E’ stato ancora don Ciotti a ricordare quelle parole: «Quello che sta emergendo in Sicilia – quadro già denunciato a suo tempo dal Prefetto Caruso, ex direttore dell’Agenzia nazionale dei beni confiscati davanti alla Commissione antimafia – è un’ulteriore riprova della loro urgenza. Ora aspettiamo che la politica rompa gli indugi e ponga concretamente mano a quelle modifiche». E però oggi non bisogna perdere fiducia per non uccidere ancora una volta chi è stato ammazzato per avere toccato i beni di Cosa nostra: «Non possiamo rischiare che una misura fondamentale di lotta alla mafia come la legge 109 diventi, da strumento di giustizia sociale, strumento di privilegio, di abuso di potere, di scambio di favori – ricorda ancora Don Ciotti – In una parola di quella corruzione che, se non è propriamente mafia, alla mafia certo non sbarra la strada». «Da tempo – prosegue don Ciotti – Libera insiste sulla necessità di rinnovare e anche di ripensare l’antimafia, ripulirla dalle zone d’ombra, dagli usi strumentali, dai collegamenti col malaffare, con la corruzione e in certi casi con le stesse mafie. Ma è in particolare sui beni confiscati che, insieme ad altre realtà, abbiamo presentato proposte concrete volte a garantire il loro effettivo riutilizzo, velocizzare i tempi dell’iter amministrativo, dal sequestro all’assegnazione, colmare i vuoti organizzativi e di personale degli uffici preposti. All’interno di queste proposte – attualmente ferme in Commissione Giustizia alla Camera – una riguarda proprio la figura chiave dell’amministratore giudiziario, per la quale riteniamo urgente istituire un albo, definire delle linee guida, studiare dei meccanismi che garantiscano standard di competenza e integrità».
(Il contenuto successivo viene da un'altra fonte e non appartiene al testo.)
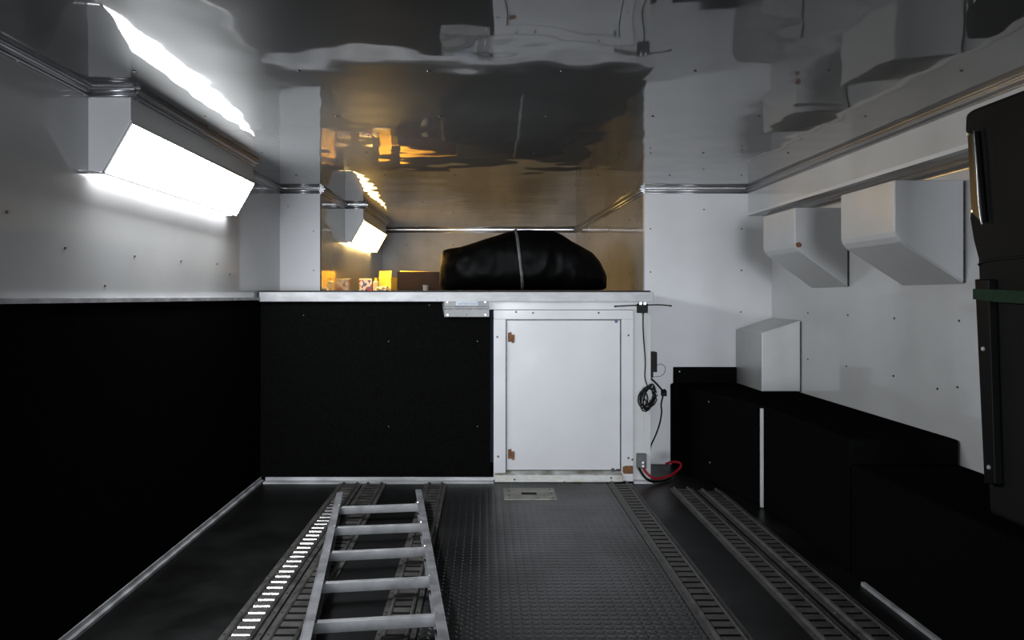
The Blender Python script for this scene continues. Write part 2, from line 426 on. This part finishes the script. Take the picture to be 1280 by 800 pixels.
# the bare metal one standing on the bench
t = thing('metal_wedge_box', (1.6, 4.2, .485), 'bare silver box with a sloping top standing on the black bench in the corner', 'box')
bm = B()
prof = [(XR, .874), (1.502, .805), (1.502, .487), (XR, .487)]
prism(bm, [(u, 3.994, v) for u, v in prof], [(u, YB - .003, v) for u, v in prof]); build('shell', bm, SILVER, t, bevel=.002)
bm = B(); prism(bm, [(XR - .002, 3.990, .868), (1.506, 3.990, .802), (1.506, 3.990, .489), (XR - .002, 3.990, .489)],
                [(XR - .002, 3.995, .868), (1.506, 3.995, .802), (1.506, 3.995, .489), (XR - .002, 3.995, .489)]); build('end_panel', bm, SILVER, t)
bm = B(); box(bm, (XR - .007, 3.986, .487), (XR - .001, 3.990, .866)); build('seam', bm, SCREWD, t)

# ------------------------------------------------------------------ bench over the wheel well
t = thing('carpeted_bench', (1.5, 3.5, 0), 'low black carpeted bench running along the right wall with a stepped top', 'bench')
bm = B()
pl = [(XR - .002, YB - .002), (1.105, YB - .002), (1.317, 3.485), (1.317, 2.655), (XR - .002, 2.655)]
prism(bm, [(x, y, 0) for x, y in pl], [(x, y, .485) for x, y in pl]); build('upper_box', bm, CARPET, t, bevel=.012)
bm = B(); box(bm, (1.317, .3, 0), (XR - .002, 2.653, .396)); build('lower_box', bm, CARPET, t, bevel=.012)
bm = B(); box(bm, (1.125, YB - .016, .40), (1.502, YB, .581)); build('back_board', bm, CARPET, t, bevel=.004)
bm = B(); box(bm, (1.304, 3.477, .004), (1.319, 3.49, .472)); o = build('corner_strip', bm, GREYPAINT, t, bevel=.002); o['label'] = 'narrow white corner strip'
dv = Vector((1.317 - 1.105, 3.485 - YB, 0)).normalized(); nv = Vector((dv.y, -dv.x, 0))
if nv.y > 0: nv = -nv
for s, z in ((.45, .435), (.46, .11)):
    q = Vector((1.105, YB, 0)) + dv * s; screw(t, (q.x, q.y, z), tuple(nv), .0045, SCREWL)
screw(t, (1.16, YB - .016, .555), (0, -1, 0), .004, SCREWL)

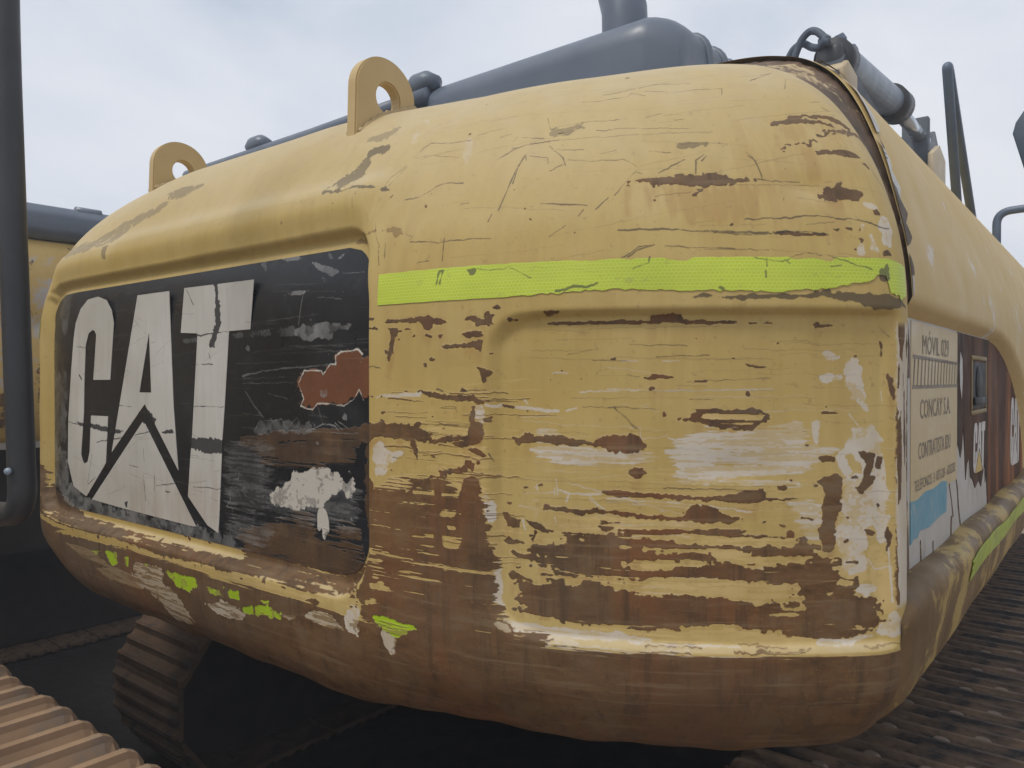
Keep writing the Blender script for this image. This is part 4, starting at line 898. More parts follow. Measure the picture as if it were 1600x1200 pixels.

La mafia oggi non uccide più, ma continua fare avvertire il proprio fetido alito, con una serie di attentati che da qualche tempo vengono compiuti nei terreni e nelle aziende confiscate e affidate a cooperative apposta nate, da Castelvetrano ad Agrigento, dalla Sicilia alla Calabria, sino alla Campania. Episodi che si ha l’impressione vengono sottovalutati, non certamente dalla magistratura, ma senza dubbio da parte della politica e degli amministratori dei territori dove questi atti sono stati compiuti come segno di sfida. Torniamo all’agguato subito dal poliziotto Germanà, in pensione dallo scorso maggio, dopo essere stato questore a Forlì e a Piacenza. Lontano dalla Sicilia. Perché quell’agguato un obiettivo lo raggiunse, la mafia minacciando pesantemente quel poliziotto che voleva ammazzare ha ottenuto il suo immediato trasferimento lontano dalla Sicilia, un investigatore memoria storica delle indagini contro Cosa nostra che così contro Cosa nostra non ha potuto più indagare, assegnato ad altri incarichi. Dopo quell’agguato si ritrovò anche a fare il dirigente del commissariato di frontiera, all’aeroporto di Bologna. Bagarella e Graviano erano latitanti quando tentarono di ucciderlo, l’unico ancora libero di circolare era il boss di Castelvetrano Matteo Messina Denaro. Contro Messina Denaro il primo ordine di cattura arrivò infatti nel giugno del 1993, e lui riuscì ad evitare le manette perché già da qualche settimana era diventato “uccel di bosco”. Quindi non era ancora latitante Matteo Messina Denaro quando il 14 settembre 1992 tentò di uccidere Rino Germanà. L’agguato restò fallito perchè Germanà seppe reagire, si difese e sfuggì ai killer. Il 6 novembre del 1992 Matteo Messina Denaro incappò in un posto di blocco, forse questa fu per la Polizia che continua a braccarlo l’ultima occasione di poterlo avere a portata di mano, ma contro di lui non c’era ancora alcun ordine di cattura. Quel giorno di novembre di 23 anni addietro, Matteo Messina Denaro fu controllato presso l’area di servizio IP dello svincolo A29 di Castelvetrano, mentre era in compagnia su di una Renault Clio di due poi riconosciuti sodali, Giuseppe Fontana, soprannominato Rocky e Giovanni Agate. Nomi ancora oggi ricorrenti, assieme a quello di Matteo Messina Denaro, nelle cronache mafiose della provincia di Trapani.